Posts Tagged ‘Georgia’

Promise Neighborhood News

Wednesday, July 28th, 2010

More news stories about communities around the country using the example of the Harlem Children’s Zone to develop new strategies to help poor children succeed. In the Milwaukee Journal-Sentinel, an article about a new nonprofit working to rebuild that city’s Lindsay Heights neighborhood. From North Minneapolis comes news about the Northside Achievement Zone. There are two big initiatives in New Jersey, one in Newark, and one in Camden.

And from Athens, Georgia, a report on the Whatever It Takes initiative:

The name “Whatever It Takes” was taken from the title of a book by Paul Tough, an account of the Harlem Children’s Zone, a large-scale social service project that inundates children in New York City’s Harlem neighborhood with educational and health services aimed at turning them into college graduates. Following the Obama Administration’s announcement of the Promise Neighborhood grant in April, the U.S. Department of Education stated that the program would be based in part on the Harlem Children’s Zone model. Even so, Earnest and Johnson say that WIT is not intended to be a replication of that project.

Here’s a video from Athens, introduced by Michael Stipe:

Promise Neighborhoods Roundup

Monday, July 12th, 2010

June 30 was the deadline for groups applying for Promise Neighborhood planning grants, and according to this story in Youth Today, the department of education received 339 separate applications for the 20 grants. The department’s web site posted an interactive map showing where the applications came from. NPR did a story. And the Nonprofit Quarterly had some predictions:

Who is likely to get the Promise Neighborhoods designations? Potential applicants are sorting through their competitive advantages and disadvantages. Those with histories of foundation support and backing have something of a leg up in generating matching dollars, such as the Highline School District in and around Seattle, which boasts a decade of involvement from the Annie E. Casey Foundation’s Making Connections project. An impending Los Angeles County application boasts the involvement of a funders consortium including the California Endowment and the Annenberg Foundation. For the Dwight neighborhood of New Haven, Connecticut, long the focus of planning efforts over the years, the presence of Yale as a neighbor constitutes a level of institutional and technical credibility.

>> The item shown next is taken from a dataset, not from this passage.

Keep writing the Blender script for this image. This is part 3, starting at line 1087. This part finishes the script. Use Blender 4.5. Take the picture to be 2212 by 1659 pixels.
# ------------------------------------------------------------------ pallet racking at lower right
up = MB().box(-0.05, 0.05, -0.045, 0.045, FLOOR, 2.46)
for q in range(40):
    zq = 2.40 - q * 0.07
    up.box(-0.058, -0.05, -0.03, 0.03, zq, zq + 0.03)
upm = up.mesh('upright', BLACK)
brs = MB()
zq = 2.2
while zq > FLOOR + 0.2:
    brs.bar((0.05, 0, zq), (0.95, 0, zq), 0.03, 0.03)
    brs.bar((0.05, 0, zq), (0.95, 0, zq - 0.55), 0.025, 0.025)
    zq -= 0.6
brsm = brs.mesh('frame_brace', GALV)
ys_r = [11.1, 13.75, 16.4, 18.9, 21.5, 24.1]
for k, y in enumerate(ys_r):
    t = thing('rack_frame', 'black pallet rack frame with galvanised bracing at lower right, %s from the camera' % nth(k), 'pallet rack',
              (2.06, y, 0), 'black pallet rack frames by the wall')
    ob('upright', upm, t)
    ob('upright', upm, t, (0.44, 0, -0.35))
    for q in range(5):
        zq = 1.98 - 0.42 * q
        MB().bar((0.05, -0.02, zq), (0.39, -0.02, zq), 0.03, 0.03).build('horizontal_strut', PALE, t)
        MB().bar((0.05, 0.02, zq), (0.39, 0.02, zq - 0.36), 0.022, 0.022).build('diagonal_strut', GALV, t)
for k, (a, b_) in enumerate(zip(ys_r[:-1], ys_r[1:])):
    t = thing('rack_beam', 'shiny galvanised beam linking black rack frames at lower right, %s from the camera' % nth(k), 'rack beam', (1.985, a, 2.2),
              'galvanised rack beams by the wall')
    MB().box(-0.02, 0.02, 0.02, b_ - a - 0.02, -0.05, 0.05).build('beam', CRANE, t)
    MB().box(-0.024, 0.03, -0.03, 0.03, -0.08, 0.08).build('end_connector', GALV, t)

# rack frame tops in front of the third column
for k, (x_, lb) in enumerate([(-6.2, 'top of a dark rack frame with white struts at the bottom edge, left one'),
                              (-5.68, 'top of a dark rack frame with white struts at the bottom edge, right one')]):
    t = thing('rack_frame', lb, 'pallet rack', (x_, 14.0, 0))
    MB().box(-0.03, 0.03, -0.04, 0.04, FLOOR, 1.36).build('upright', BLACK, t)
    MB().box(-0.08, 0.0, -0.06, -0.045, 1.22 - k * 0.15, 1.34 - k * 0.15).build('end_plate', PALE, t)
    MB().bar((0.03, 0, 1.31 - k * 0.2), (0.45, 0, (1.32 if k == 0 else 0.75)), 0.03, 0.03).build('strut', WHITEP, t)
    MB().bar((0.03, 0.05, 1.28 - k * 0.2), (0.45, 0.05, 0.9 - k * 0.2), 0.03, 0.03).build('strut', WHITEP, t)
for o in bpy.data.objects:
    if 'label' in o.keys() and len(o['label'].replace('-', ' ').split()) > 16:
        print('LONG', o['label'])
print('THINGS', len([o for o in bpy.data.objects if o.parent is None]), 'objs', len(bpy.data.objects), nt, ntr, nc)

Meanwhile, there was plenty of local coverage of specific applicants, including stories, editorials, and letters from Charleston, South Carolina; Rochester, New York; St. Paul, Minnesota; Norwich, Connecticut; Athens, Georgia; Las Vegas; northeast Ohio; and a Native American community in rural Colorado.

Upcoming Speeches

Thursday, April 22nd, 2010

I’ll be giving a number of speeches over the next month, including talks at:

- a conference on a “multicultural/multiracial future” this Sunday at my church: Middle Collegiate Church, in New York City

- a fundraising luncheon for Mainspring Schools in Austin on April 29.

- education conferences organized by my publisher, Houghton Mifflin Harcourt, next month in Atlanta and New Orleans.

- an event on May 16 at the Holton Career and Resource Center in Durham, N.C., organized by the East Durham Children’s Initiative.

- a school-readiness symposium in Baltimore on May 18, organized by Ready at Five.

Promise Plans in Savannah

Thursday, April 22nd, 2010

From the Savannah Morning News, a report on Mayor Otis Johnson’s effort to construct a “cradle-to-college” youth program in Savannah:

The effort, lead by Youth Futures and the mayor, has been the subject of planning sessions by local groups and agency leaders for a year. The unnamed local program, patterned after the successful Harlem Children’s Zone, has identified the local Rotary clubs for the first piece of 6 months to kindergarten and is seeking community help to complete the process.

Planners have pledged to pursue the effort locally with or without the Promise Neighborhood designation.

“We are not trying to replicate the Harlem Children’s Zone here in Savannah, only the success,’’ Chisolm said.

Savannah zone news

Tuesday, March 2nd, 2010

In the Savannah, Georgia, Morning News, a story about the effort to replicate the Harlem Children’s Zone in that city:

The local group has worked for almost a year to prepare its case to become one of the 20 Promise Neighborhoods President Barack Obama announced support for early in his administration. The preparations have continued, although no requests for proposals have been received.

[Geoffrey] Canada brought his vision to Savannah last year, and [Mayor Otis] Johnson has made the local program modeled on the Harlem Children’s Zone a personal priority. It builds on efforts he headed while executive director of the Youth Futures during its first decade to improve the lot of children and families. Both Johnson and [Edward] Chisolm, [executive director of the Chatham-Savannah Youth Futures Authority], joined by committee members, have made it their goal to pursue the program even if denied being chosen as one of the 20 cities selected for planning funding.